The Jewish Community Foundation of Southern Arizona announced last week that the Shaol & Evelyn Pozez Endowment Fund has received a multi-million dollar bequest from the Pozez estate. Thirty-six nonprofit organizations have been named as beneficiaries and will receive an initial distribution in early 2013. These beneficiaries, which provide services to both the Jewish and non-Jewish community, include nonprofits in Tucson, throughout the country and in Israel. “All of these organizations will benefit in perpetuity from this funding, which will help them continue to provide for those they serve,” says Carol Karsch, JCF executive director.
Shaol Pozez, who died on Nov. 15, 1999, and his wife, Evie, who died on Dec. 17, 2010, moved to Tucson in 1984 to be near Shaol’s cousin Louis and his wife, Ruthann, who had settled here previously. Evie was born in Iowa City, Iowa, and graduated from the University of Iowa before moving to Tulsa, Okla., where she met Shaol. She was a passionate Zionist who strongly supported Jewish causes, notes Karsch. With her husband, Evie was instrumental in the building of the Jewish Federation of Southern Arizona campus, Tucson Hebrew Academy and the Tucson Jewish Community Center. She helped establish the Lion of Judah division of Women’s Philanthropy at the Federation and served on many boards within the community. In the greater Tucson community, she supported the Angel Charity for Children, Inc. and the El Rio Health Center Foundation, among others.
Shaol and Louis founded and operated Payless Shoes. This enterprise started with one store in Topeka, Kansas in 1956, went public in 1962 with 32 stores, and eventually had 5,000 stores in the United States, Canada and overseas. Not only was Shaol a major leader in the Tucson community, says Karsch, lending wisdom and support to a wide range of social, cultural, political, and educational endeavors, he was also an active philanthropist in his hometown of Topeka. “Shaol and Evie’s lives made a difference and had a tremendous impact for good in the world through their lifelong tradition of tikkun olam, ‘repairing the world,’ making it a better place for everyone.

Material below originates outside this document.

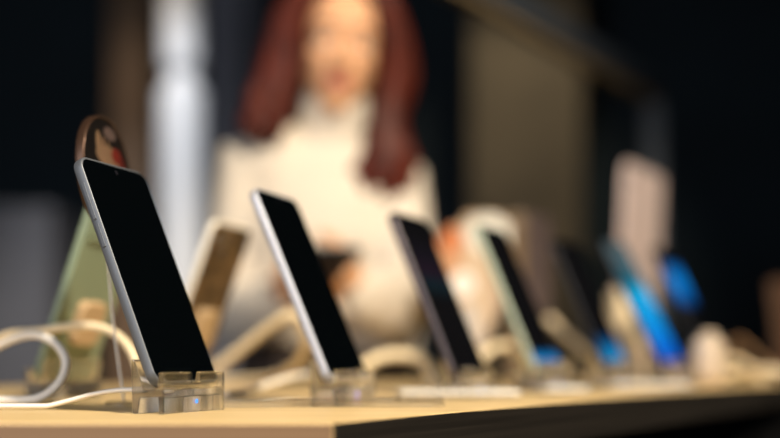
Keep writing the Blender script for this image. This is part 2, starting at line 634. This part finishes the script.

As true leaders of the community, they set a wonderful example,” says Karsch.
Karsch recalls how Shaol and Evie quietly initiated projects and supported virtually every organization and event. “Evie was the first to RSVP, always with a kind remark, and Shaol was invariably the first to applaud a speaker, charismatically leading the crowd and urging action.
“On Oct. 14, 1991, the very first signing night for the Endowment Book of Life, Evie and Shaol signed page 25, emotionally toasting, ‘L’Chaim’ and committing to support their many causes even beyond their own lifetimes,” says Karsch.
The Foundation’s total assets exceed $65 million and, from inception, it has distributed more than $64 million in grants to more than 500 nonprofit organizations supporting both Jewish and non-Jewish causes in Tucson, Israel, nationally and throughout the world.